Your cellar, your way

Your cellar, your way

Do you want building up your own cellar with Loire Valley Wines? We give you all the informations to store them well and to develop your future cellar.

Storing bottles in the cellar

Remove bottles from their cases straight away. Prolonged contact with cardboard may taint the taste of your wine.
Stand the bottle up, or lie it down? Bottles should be stored horizontally, keeping the cork in contact with the wine to prevent it from drying out.

How do I store a small amount of wine at home?

It’s fine to store a case or two at home for a short period. The ambient temperature will have no ill effects – but store it in a fairly cool place away from light and safe from vibrations. You could either leave the wine in its case, or wrap bottles in aluminium foil to protect them from light.

Choosing a wine cabinet

There are various different brands of cabinet on the market, each offering products to suit different needs and budgets. Storage capacity ranges from 50 bottles to 500. It is advisable to remove your wine from the cabinet – especially a good, well-aged wine - a few days before serving, allowing it time to soften and open up.

How to lay out your wine cellar

To develop well, wine needs to be stored under very specific conditions. The ideal cellar is hard to find, but with a few adjustments, most wine-storage spaces can be perfectly satisfactory.

  • A good cellar should be well-ventilated enough to inhibit the formation of mould, but not so open that there are fluctuations in temperature.
  • It should be dark, as bright light can affect wine.
  • Vibration should be avoided as it may disturb any sediment present in the wine, or even “tire” your wine, rendering it dull and lacklustre.
  • The cellar should be clean and should never be used to store strong-smelling products or any product which may ferment. Don’t use your cellar to store onions – or your DIY materials!
  • The ideal temperature for your cellar is between 9° and 14°C. Using a thermometer will help you check for temperature fluctuations so you can make the changes needed to keep your wine in peak condition.
  • Avoid thermal shock (from central heating pipes etc.)
  • Controlling humidity is as important as controlling temperature. The ideal humidity level is between 70 and 80%, and can be measured by installing a hygrometer. Compacted earth makes a good floor when insulated with a layer of sand or gravel.  If the cellar is too dry, try increasing humidity by placing a bowl containing water and charcoal by your wine rack.
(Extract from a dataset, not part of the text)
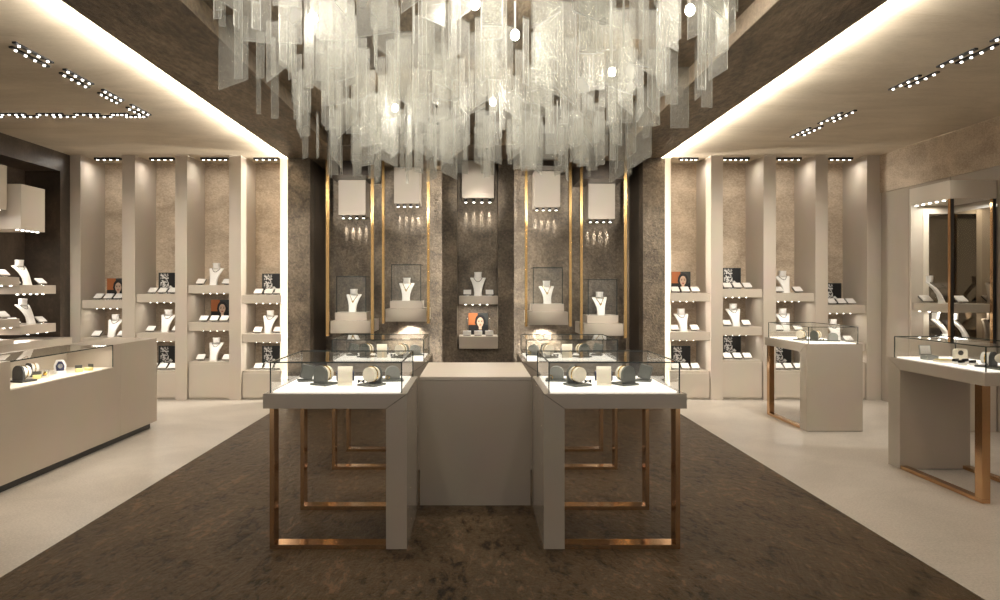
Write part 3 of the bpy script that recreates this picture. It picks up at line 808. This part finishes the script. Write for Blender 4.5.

It is better to have high humidity and good ventilation than air that is too dry.

Which Loire Valley wines should I put in my cellar?

The value of a cellar is not necessarily measured by the money taken to stock it; it should be a reflection of the owner’s spirit of adventure. A good cellar will have something for every occasion.

Before you start building up your cellar, take a look at how and what you drink

  • How much do you normally drink?
  • What are your favourites?
  • What foods do you like to pair them your wine?
  • When do you usually drink wine?

Think about it carefully.

Then update your cellar, expand your selection and be sure to store a minimum number of bottles to cope with every eventuality.

 
The Loire Valley range is unique. There is a wine for every need, for every occasion. Make sure you always have a few bottles to hand, for example: 

  • Wines for everyday drinking: Touraine, Muscadet, Saumur-Champigny or St-Nicolas-de-Bourgueil. These are simple, authentic, vibrant wines, and not too expensive. They come in white, red and and rosé, and all give a good reflection of their terroir.  
  • Summer wines: Cabernet D’Anjou, Anjou Rouge, Touraine-Oisly or Rosé-de-Loire. Look for coolness of temperature and freshness of flavour; choose lively, light, delicate wines, and serve chilled.
  • Weekend wines: Savennières, Anjou-Blanc or Chinon: Not rare, expensive wines, but wines that are flavoursome, elegant and full of life, from a cuvée printanière to a powerful, long-lived wine.
  • Celebration wines: Crémant-de-Loire, Saumur-Brut, Vouvray or Muscadet Sèvre-Et-Maine Sur Lie. For special occasions, reunions, friendships begging to be toasted with a good, well-aged wine kept just for such an occasion, or a wine with a delicate mousse and a fine bead, exuding freshness and joie de vivre.